# Challenge
Transcribe the listing that follows in full, omitting pictures.

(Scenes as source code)
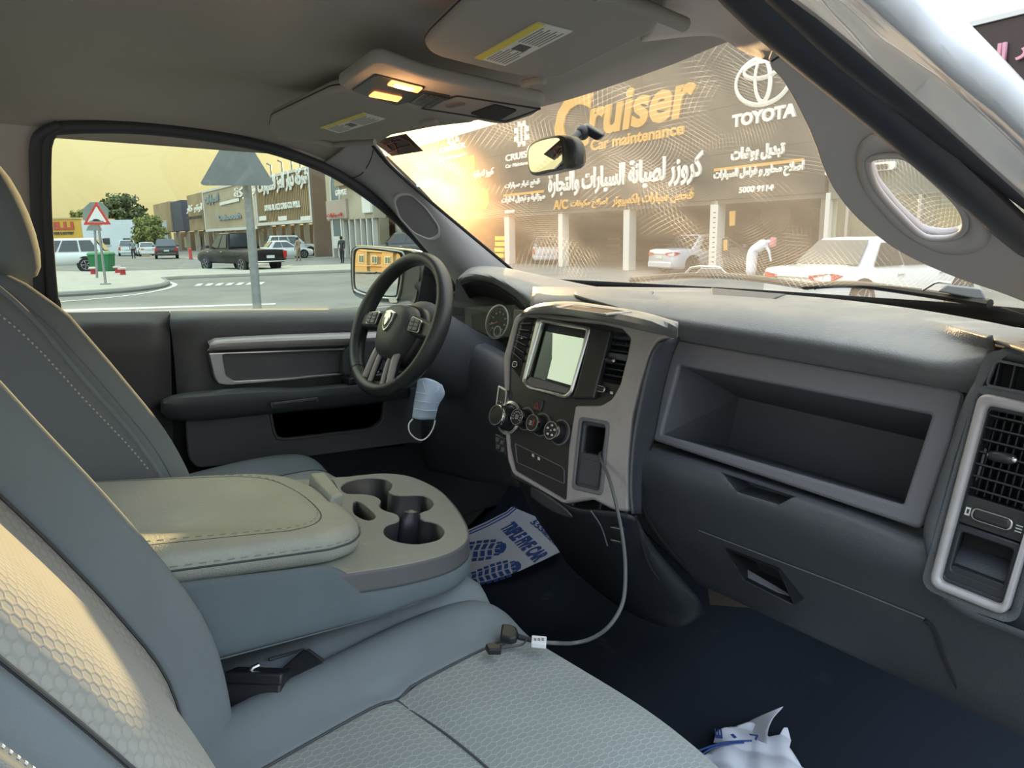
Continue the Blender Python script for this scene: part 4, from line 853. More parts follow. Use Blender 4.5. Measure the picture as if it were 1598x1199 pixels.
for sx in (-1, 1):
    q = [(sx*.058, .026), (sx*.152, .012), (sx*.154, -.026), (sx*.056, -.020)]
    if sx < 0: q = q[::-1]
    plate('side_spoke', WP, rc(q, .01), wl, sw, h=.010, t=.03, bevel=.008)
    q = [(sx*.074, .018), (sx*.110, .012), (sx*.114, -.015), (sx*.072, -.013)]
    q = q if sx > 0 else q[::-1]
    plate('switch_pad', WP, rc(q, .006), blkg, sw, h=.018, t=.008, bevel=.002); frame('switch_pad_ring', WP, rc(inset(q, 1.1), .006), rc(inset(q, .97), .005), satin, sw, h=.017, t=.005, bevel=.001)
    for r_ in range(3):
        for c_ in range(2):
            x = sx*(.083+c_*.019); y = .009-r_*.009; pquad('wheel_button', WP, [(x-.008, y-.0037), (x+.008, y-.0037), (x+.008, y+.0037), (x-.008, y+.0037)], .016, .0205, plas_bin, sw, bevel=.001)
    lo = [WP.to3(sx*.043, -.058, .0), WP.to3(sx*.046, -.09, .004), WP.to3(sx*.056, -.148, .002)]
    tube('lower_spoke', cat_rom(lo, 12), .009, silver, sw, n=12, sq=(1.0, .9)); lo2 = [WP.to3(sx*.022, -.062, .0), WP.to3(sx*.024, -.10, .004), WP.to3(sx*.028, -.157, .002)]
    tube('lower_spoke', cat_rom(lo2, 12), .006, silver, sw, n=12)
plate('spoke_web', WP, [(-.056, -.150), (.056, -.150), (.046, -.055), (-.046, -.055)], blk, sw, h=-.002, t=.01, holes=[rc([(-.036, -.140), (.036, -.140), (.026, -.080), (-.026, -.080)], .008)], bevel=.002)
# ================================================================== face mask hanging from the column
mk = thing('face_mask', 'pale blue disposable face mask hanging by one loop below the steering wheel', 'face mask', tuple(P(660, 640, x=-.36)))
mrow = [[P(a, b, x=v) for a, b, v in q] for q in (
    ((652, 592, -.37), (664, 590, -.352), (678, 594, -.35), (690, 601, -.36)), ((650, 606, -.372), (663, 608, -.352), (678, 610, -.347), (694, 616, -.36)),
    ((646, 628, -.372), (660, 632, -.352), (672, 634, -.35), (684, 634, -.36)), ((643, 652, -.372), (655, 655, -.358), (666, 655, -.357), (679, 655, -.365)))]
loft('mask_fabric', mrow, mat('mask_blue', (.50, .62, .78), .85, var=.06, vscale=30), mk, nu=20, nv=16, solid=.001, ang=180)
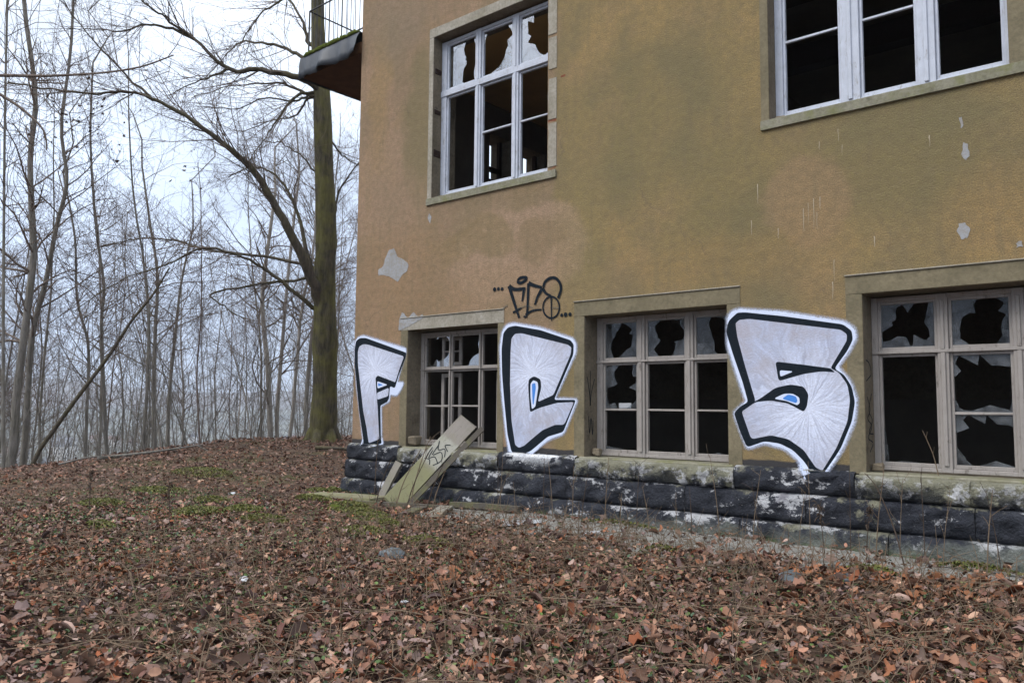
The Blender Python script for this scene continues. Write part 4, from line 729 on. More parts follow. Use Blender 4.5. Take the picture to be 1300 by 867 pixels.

# Reply
Continue the Blender Python script for this scene: part 4, from line 853. More parts follow. Use Blender 4.5. Measure the picture as if it were 1598x1199 pixels.
for sx in (-1, 1):
    q = [(sx*.058, .026), (sx*.152, .012), (sx*.154, -.026), (sx*.056, -.020)]
    if sx < 0: q = q[::-1]
    plate('side_spoke', WP, rc(q, .01), wl, sw, h=.010, t=.03, bevel=.008)
    q = [(sx*.074, .018), (sx*.110, .012), (sx*.114, -.015), (sx*.072, -.013)]
    q = q if sx > 0 else q[::-1]
    plate('switch_pad', WP, rc(q, .006), blkg, sw, h=.018, t=.008, bevel=.002); frame('switch_pad_ring', WP, rc(inset(q, 1.1), .006), rc(inset(q, .97), .005), satin, sw, h=.017, t=.005, bevel=.001)
    for r_ in range(3):
        for c_ in range(2):
            x = sx*(.083+c_*.019); y = .009-r_*.009; pquad('wheel_button', WP, [(x-.008, y-.0037), (x+.008, y-.0037), (x+.008, y+.0037), (x-.008, y+.0037)], .016, .0205, plas_bin, sw, bevel=.001)
    lo = [WP.to3(sx*.043, -.058, .0), WP.to3(sx*.046, -.09, .004), WP.to3(sx*.056, -.148, .002)]
    tube('lower_spoke', cat_rom(lo, 12), .009, silver, sw, n=12, sq=(1.0, .9)); lo2 = [WP.to3(sx*.022, -.062, .0), WP.to3(sx*.024, -.10, .004), WP.to3(sx*.028, -.157, .002)]
    tube('lower_spoke', cat_rom(lo2, 12), .006, silver, sw, n=12)
plate('spoke_web', WP, [(-.056, -.150), (.056, -.150), (.046, -.055), (-.046, -.055)], blk, sw, h=-.002, t=.01, holes=[rc([(-.036, -.140), (.036, -.140), (.026, -.080), (-.026, -.080)], .008)], bevel=.002)
# ================================================================== face mask hanging from the column
mk = thing('face_mask', 'pale blue disposable face mask hanging by one loop below the steering wheel', 'face mask', tuple(P(660, 640, x=-.36)))
mrow = [[P(a, b, x=v) for a, b, v in q] for q in (
    ((652, 592, -.37), (664, 590, -.352), (678, 594, -.35), (690, 601, -.36)), ((650, 606, -.372), (663, 608, -.352), (678, 610, -.347), (694, 616, -.36)),
    ((646, 628, -.372), (660, 632, -.352), (672, 634, -.35), (684, 634, -.36)), ((643, 652, -.372), (655, 655, -.358), (666, 655, -.357), (679, 655, -.365)))]
loft('mask_fabric', mrow, mat('mask_blue', (.50, .62, .78), .85, var=.06, vscale=30), mk, nu=20, nv=16, solid=.001, ang=180)
The Blender Python script for this scene continues. Write part 4, from line 729 on. More parts follow. Use Blender 4.5. Take the picture to be 1300 by 867 pixels.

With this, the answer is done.